I saw this project on github https://github.com/philipl/pifs, where they are trying to compress files in the pi number after the decimal. I guess this makes sense because apparently every finite sequence of digits exist in the never ending decimal numbers of pi. But I am trying to understand 1 step of their process.
So firstly from what I understand, if you want to compress a file, that is really represented in a sequence of numbers like say 471947…2846 (somehow gotten from base 16). Then, they assume that sequence is somewhere in pi.
They somehow then look up where the sequence starts in pi. This is the step I don't understand how they do. But they use a formula called Bailey–Borwein–Plouffe formula to do it.
So the compression is really two numbers $<A,B>$, where A is the index of the start number of pi, and B is the length needed.
To uncompress, its just a for loop, loop through every index from A, and repeat B times, and use that formula, to get the pi digit value, then convert it back to binary, and you have the original file again.
But it's that first step to find that initial start index using the formula I don't understand how that's done. Surely they don't brute force and try every combination in a linear fashion.
Does anyone know?
Thanks
Best Answer
The project you've found is a (deliberate!) joke.
It is true that $\pi$ is suspected to be normal in all bases, which would imply that every finite sequence of hex digits appears somewhere (indeed, many times) in the hexadecimal expansion of $\pi$.
But this cannot be used for compression -- the trouble is that the number $A$ that tells you where to find your file in $\pi$ will -- in the vast majority of cases -- be so large that storing $A$ takes up even more space than it would take to store the original file.
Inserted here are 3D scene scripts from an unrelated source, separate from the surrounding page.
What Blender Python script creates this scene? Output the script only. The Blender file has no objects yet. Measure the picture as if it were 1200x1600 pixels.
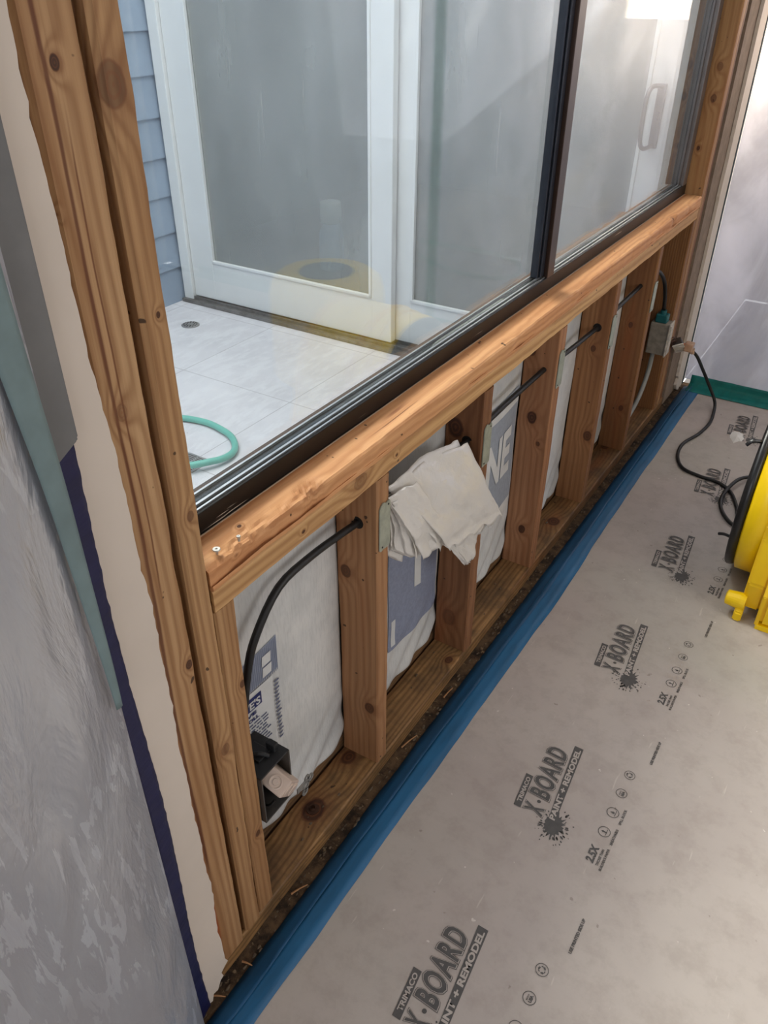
import bpy, bmesh, math, random
from mathutils import Vector, Matrix, noise

# ---------------------------------------------------------------- camera, light, exposure
scn = bpy.context.scene
COL = scn.collection
def base_axes(yaw, pitch, roll):
    d = Vector((math.sin(yaw)*math.cos(pitch), math.cos(yaw)*math.cos(pitch), math.sin(pitch)))
    r = d.cross(Vector((0, 0, 1))).normalized(); u = r.cross(d)
    c, s = math.cos(roll), math.sin(roll)
    return c*r + s*u, -s*r + c*u, -d
cd = bpy.data.cameras.new('camera'); cam = bpy.data.objects.new('camera', cd); COL.objects.link(cam)
ax = base_axes(-.5616, -.5953, .0056)
M = Matrix((ax[0], ax[1], ax[2])).transposed().to_4x4(); M.translation = Vector((.6036, -.9385, 1.4525))
cam.matrix_world = M
cd.sensor_fit = 'VERTICAL'; cd.sensor_height = 24; cd.lens = 24*1236.8/1600; cd.clip_start = .02
scn.camera = cam
scn.view_settings.view_transform = 'Standard'; scn.view_settings.look = 'None'
scn.view_settings.gamma = 1; scn.view_settings.use_curve_mapping = False
scn.view_settings.exposure = 0.12

w = bpy.data.worlds.new('sky'); scn.world = w; w.use_nodes = True
bg = w.node_tree.nodes['Background']; bg.inputs[0].default_value = (.93, .96, 1, 1); bg.inputs[1].default_value = 4.2

def area(name, loc, target, sx, sy, power, color):
    l = bpy.data.lights.new(name, 'AREA'); l.shape = 'RECTANGLE'; l.size = sx; l.size_y = sy
    l.energy = power; l.color = color
    o = bpy.data.objects.new(name, l); COL.objects.link(o); o.location = loc
    o.rotation_euler = (Vector(target)-Vector(loc)).to_track_quat('-Z', 'Y').to_euler()
    return o
area('daylight_right_window', (2.86, 0.2, 1.45), (.3, .2, .2), 1.9, 1.3, 31, (1, .97, .95))
area('daylight_back_window', (1.3, -2.86, 1.5), (1.0, 0, .5), 1.6, 1.3, 24, (.90, .94, 1))
area('ceiling_fill', (1.35, .9, 2.42), (1.35, .9, 0), .5, .5, 5, (1, .93, .82))  # added overhead fill; no ceiling fixture is known here
area('lamp_behind_far_sheet', (.28, 2.84, 1.46), (.24, 2.4, 1.38), .34, .3, 17, (1, .80, .56))
area('fill_beyond_far_sheet', (1.3, 3.62, 1.35), (1.1, 2.4, 1.1), 2.2, 1.5, 70, (.90, .92, 1))  # added cool backlight that brightens the far sheet; no known window
sl_ = bpy.data.lights.new('soft_sun', 'SUN'); sl_.energy = 3.4; sl_.angle = math.radians(24); sl_.color = (1, .93, .84)
so_ = bpy.data.objects.new('soft_sun', sl_); COL.objects.link(so_); so_.rotation_euler = Vector((.60, -.12, -.74)).to_track_quat('-Z', 'Y').to_euler()
area('neighbour_room_fill', (-1.3, 4.0, 2.35), (-1.3, 3.5, 0), 1.2, .8, 14, (1, .98, .92))  # added fill to lighten the view through the door glass

# ---------------------------------------------------------------- materials
def srgb(r, g, b):
    f = lambda c: ((c/255+.055)/1.055)**2.4 if c/255 > .04045 else c/255/12.92
    return (f(r), f(g), f(b), 1)
class NT:
    def __init__(s, name):
        s.m = bpy.data.materials.new(name); s.m.use_nodes = True; s.t = s.m.node_tree
        s.n = s.t.nodes; s.l = s.t.links
        s.bsdf = s.n['Principled BSDF']; s.out = s.n['Material Output']
    def new(s, typ, **kw):
        n = s.n.new(typ)
        for k, v in kw.items():
            if k.startswith('_'): setattr(n, k[1:], v)
            else: s.put(n, k, v)
        return n
    def put(s, n, k, v):
        i = n.inputs[int(k[1:])] if k[0] == 'i' and k[1:].isdigit() else n.inputs[k]
        if isinstance(v, bpy.types.NodeSocket): s.l.new(v, i)
        elif isinstance(v, bpy.types.Node): s.l.new(v.outputs[0], i)
        else: i.default_value = v
    def math(s, op, a, b=None, c=None, clamp=False):
        n = s.n.new('ShaderNodeMath'); n.operation = op; n.use_clamp = clamp
        for i, v in enumerate((a, b, c)):
            if v is not None: s.put(n, 'i%d' % i, v)
        return n.outputs[0]
    def vm(s, op, a, b=None):
        n = s.n.new('ShaderNodeVectorMath'); n.operation = op
        s.put(n, 'i0', a)
        if b is not None: s.put(n, 'i1', b)
        return n
    def mix(s, f, a, b, mode='MIX'):
        n = s.n.new('ShaderNodeMix'); n.data_type = 'RGBA'; n.blend_type = mode
        for k, v in ((0, f), (6, a), (7, b)):
            if isinstance(v, bpy.types.NodeSocket): s.l.new(v, n.inputs[k])
            else: n.inputs[k].default_value = v
        return n.outputs[2]
    def ramp(s, f, a, b, smooth=True):
        n = s.n.new('ShaderNodeMapRange'); n.interpolation_type = 'SMOOTHSTEP' if smooth else 'LINEAR'
        s.put(n, 'Value', f); n.inputs['From Min'].default_value = a; n.inputs['From Max'].default_value = b
        return n.outputs[0]
    def co(s): return s.new('ShaderNodeTexCoord').outputs['Object']
    def noise(s, vec, scale, detail=3, rough=.5, dist=0):
        n = s.new('ShaderNodeTexNoise'); s.put(n, 'Vector', vec)
        n.inputs['Scale'].default_value = scale; n.inputs['Detail'].default_value = detail
        n.inputs['Roughness'].default_value = rough; n.inputs['Distortion'].default_value = dist
        return n.outputs[0]
    def scale(s, vec, v): return s.vm('MULTIPLY', vec, v).outputs[0]
    def bump(s, h, strength, dist):
        n = s.new('ShaderNodeBump'); s.put(n, 'Height', h)
        n.inputs['Strength'].default_value = strength; n.inputs['Distance'].default_value = dist
        s.l.new(n.outputs[0], s.bsdf.inputs['Normal']); return n
    def base(s, c, rough=.6, metal=0, spec=.5):
        s.put(s.bsdf, 'Base Color', c); s.put(s.bsdf, 'Roughness', rough)
        s.put(s.bsdf, 'Metallic', metal); s.put(s.bsdf, 'Specular IOR Level', spec); return s.m
def plain(name, rgb, rough=.6, metal=0, spec=.5, mottle=.06, scale=14, bump=0):
    t = NT(name); c = srgb(*rgb)
    n = t.noise(t.co(), scale, 4, .6)
    dark = tuple(x*(1-2.2*mottle) for x in c[:3])+(1,)
    t.base(t.mix(t.ramp(n, .3, .7), c, dark), rough, metal, spec)
    if bump: t.bump(n, .5, bump)
    return t.m

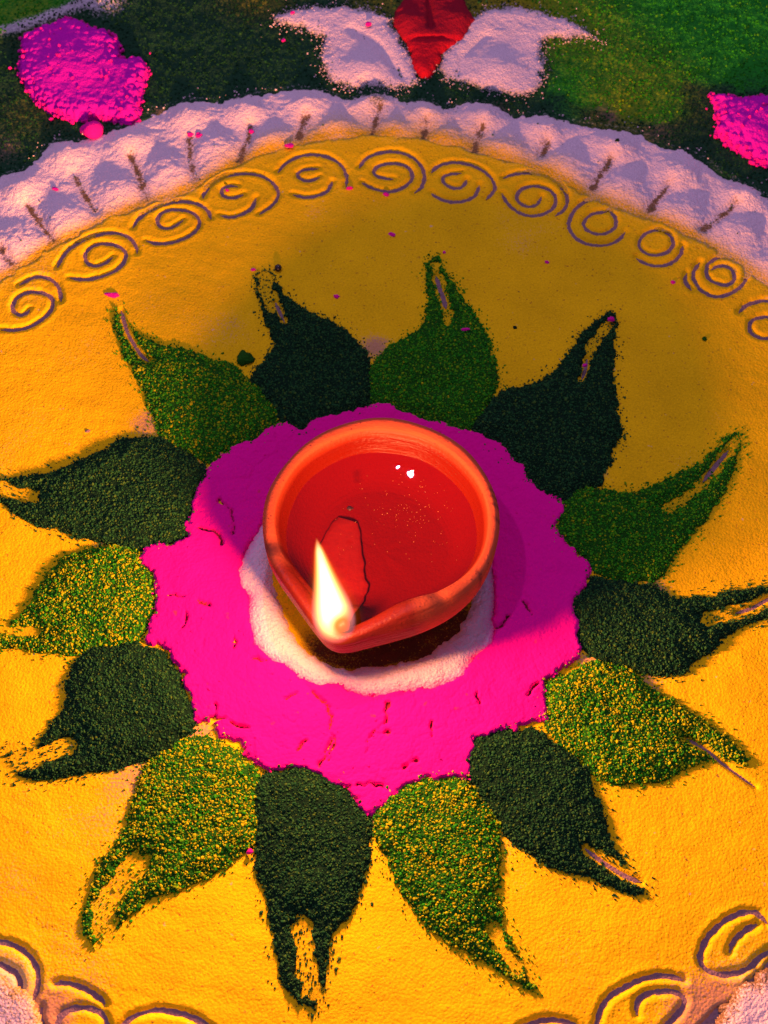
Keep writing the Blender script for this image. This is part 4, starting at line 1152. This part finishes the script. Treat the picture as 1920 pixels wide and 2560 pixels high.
# a raised thumb-pinch at the start of each spout side, and the spout's folded left wall
inner0 = nr - 13
jj = np.repeat(np.arange(nr), NP); aa = np.tile(ang, nr)
for a0, wa, amp in ((-.98, .09, -.0011), (.92, .08, -.0006), (-.60, .20, .0006), (.55, .2, .0005)):
    V[:, 2] += amp * np.exp(-((aa - a0) / wa) ** 2) * ((jj > 10) & (jj < nr - 9))
spt = np.exp(-(aa / .75) ** 2)
wetv = np.where(jj >= inner0 + 1, 1.0, 0) * .95
wetv = np.maximum(wetv, np.clip((.80 - np.abs(aa + .05)) / .15, 0, 1) * np.clip((jj - 3) / 8, 0, 1) * .85)
wetv = np.where((jj == inner0) & (np.abs(aa) > .8), .5, wetv)
dark_mark = np.exp(-((aa + .98) / .07) ** 2) * .75 * ((jj > 12) & (jj < inner0 + 2)) + .0  # darker band at the left pinch
# scratches on the rim at right
for a0 in (1.88, 2.02, 2.10, 2.17, 1.32):
    dark_mark += .75 * np.exp(-((aa - a0 - .01 * (jj - 14)) / .020) ** 2) * ((jj > 11) & (jj < 17))
lampo = bpy.data.objects.new('oil_lamp', None); COL.objects.link(lampo); lampo.location = (0, 0, B2 + .0006); lampo.empty_display_size = .01
tag(lampo, 'red clay oil lamp with a pinched spout burning on the white powder ring', 'oil lamp')
bowl = world_mesh('bowl', V, Fq[:, ::-1] if False else Fq, cl, parent=lampo, attrs={'wet': wetv, 'dark_mark': dark_mark})
bm = bmesh.new(); bm.from_mesh(bowl.data)
bmesh.ops.holes_fill(bm, edges=[e for e in bm.edges if e.is_boundary], sides=0)
bmesh.ops.recalc_face_normals(bm, faces=bm.faces)
bm.to_mesh(bowl.data); bm.free()

# oil: the level surface inside the bowl
oilm = bpy.data.materials.new('lamp_oil'); oilm.use_nodes = True
t = NT(oilm); t.n.clear()
out = t.node('ShaderNodeOutputMaterial')
trn = t.node('ShaderNodeBsdfTransparent'); trn.inputs[0].default_value = (.90, .46, .32, 1)
gls = t.node('ShaderNodeBsdfGlossy'); gls.inputs['Roughness'].default_value = .004
nz = t.node('ShaderNodeTexNoise', i_Scale=160.0); t.link(t.node('ShaderNodeTexCoord').outputs['Object'], nz.inputs['Vector'])
fr_ = t.node('ShaderNodeFresnel', i_IOR=1.47)
bk = t.node('ShaderNodeNewGeometry').outputs['Backfacing']
mx = t.node('ShaderNodeMixShader'); t.link(t.math('MULTIPLY', fr_.outputs[0], t.math('SUBTRACT', 1.0, bk)), mx.inputs[0]); t.link(trn.outputs[0], mx.inputs[1]); t.link(gls.outputs[0], mx.inputs[2])
t.link(mx.outputs[0], out.inputs['Surface'])
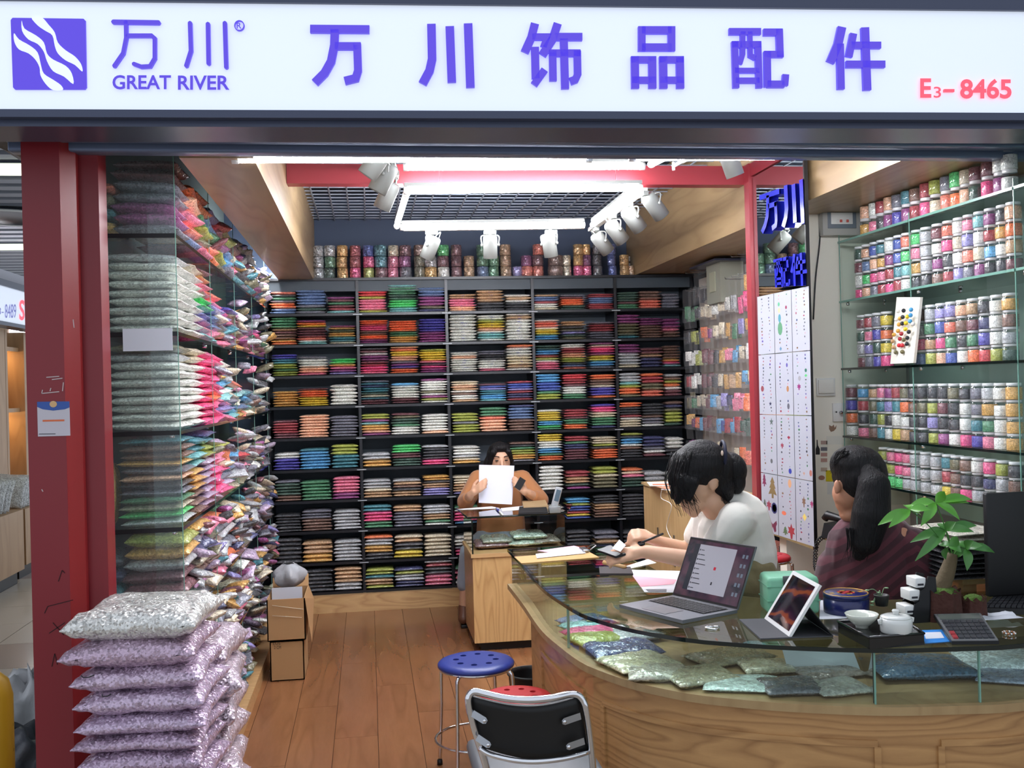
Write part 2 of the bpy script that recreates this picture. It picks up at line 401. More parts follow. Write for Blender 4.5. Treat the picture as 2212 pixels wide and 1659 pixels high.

The BBP formula is not particularly suited for finding a particular sequence in $\pi$, except by trial and error, or by starting somewhere in $\pi$ and keep producing digits until you randomly come across the sequence you're looking for. So at first, the goal of the project would be completely impossible -- just locating a ten-byte file would take lifetimes. (That is, some multiple of the lifetime of the universe).
The kicker is in this part of the description:
So it doesn't actually "compress" anything -- it just stores, for each byte in the file, a position in $\pi$ where that particular byte can be found. (And finding such short a segment is certainly doable by brute force). But storing such a position takes more than a byte. So all in all it's just a simple substitution code, with a particularly inefficient implementation.
(And then there's some further joking around, claiming that the indices don't count as space used because they're "metadata".)